Current consumer unit is full / not RCD protected.

Intention is to split out tails and use seperate Shower CU (c/w RCD)

When sizing tails to new shower CU, as its a fixed load, do I just have to consider the shower load (approx 44A) or will they need to be able to carry the current that the main fuse will allow (80A)?

 
Thanks for help so far but I'm still not 100% clear on this.

When adding a secondary CU in this manner (Garage CU or Shower CU) do I have to size the new tails solely according to the main fuse rating to protect the tails themselves?

Or do I take account of what is being supplied by the new CU and the associated max current?

e.g. New garage CU with only one 20A MCB and one 6A MCB means the load on its tails is limited so even if connected via henley to 100A cutout fuse 16mm tails would be more than adequate. In this scenario what about short circuit protection in the unlikely event of damage to the tails somehow?

 
e.g. New garage CU with only one 20A MCB and one 6A MCB means the load on its tails is limited so even if connected via henley to 100A cutout fuse 16mm tails would be more than adequate. In this scenario what about short circuit protection in the unlikely event of damage to the tails somehow?
Well, considering there are still millions of houses here the whole house is running on 16mm tails, and they don't catch fire very often, I think 16mm will be fine for your garage CU.

 
I would still fit 25mm tails. My way of thinking is that you cannot rule out a fault condition occuring which might create 80A of fault current in a cable which is only designed to carry up to 63A.

 
10mm will be fine.............overcurrent protected by the shower MCB............adiabatic equation for the minimum CSA of the cable before it melts in a live/neutral short ..................live/cpc short will be minimum if after the RCD

 
I'd use 6mm tails on a lot of occasions if only the wholesalers stocked them!

I use 16mm a lot though, just so much easier to terminate in a little 2way enclosure.

 
Well, considering there are still millions of houses here the whole house is running on 16mm tails, and they don't catch fire very often, I think 16mm will be fine for your garage CU.
Down where I am Western Power use 16mm tails to supply their isolator switches they install after the meter, in fact the supply to the main fuse is in 16mm. After all this I need to use 25mm to supply the CU. It doesn't make much sense but there it is.

 
mainly they are 100A, i know cos i often check. 80A is common also 60A, but i have seen as low as 35A for a mains fuse.

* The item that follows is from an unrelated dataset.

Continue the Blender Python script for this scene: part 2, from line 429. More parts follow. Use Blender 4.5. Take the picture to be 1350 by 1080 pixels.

This didnot blow even though there was an electric shower in the house, yes house not bungalow or flat,

The current ratings are for continued use at the rated amperage for an hour or so. Using seamingly underated cable will in most cases be fine due to the sporadic nature of current use.

 
I am just having a laugh, but, have any of you tried to follow the fault curves for any given fuse? Or breaker? If you design any circuit, you need to know how fuses and circuit

breakers work.

 
Agree with Nicky, lots of main fuses are 100A usually where there is an off-peak supply for storage heaters. I too check the fuse size, but as he says diversity etc is what the the supplier will use as a reason.

I have tried following fault curves and you can see some interesting results, although the charts could do with being a bit larger!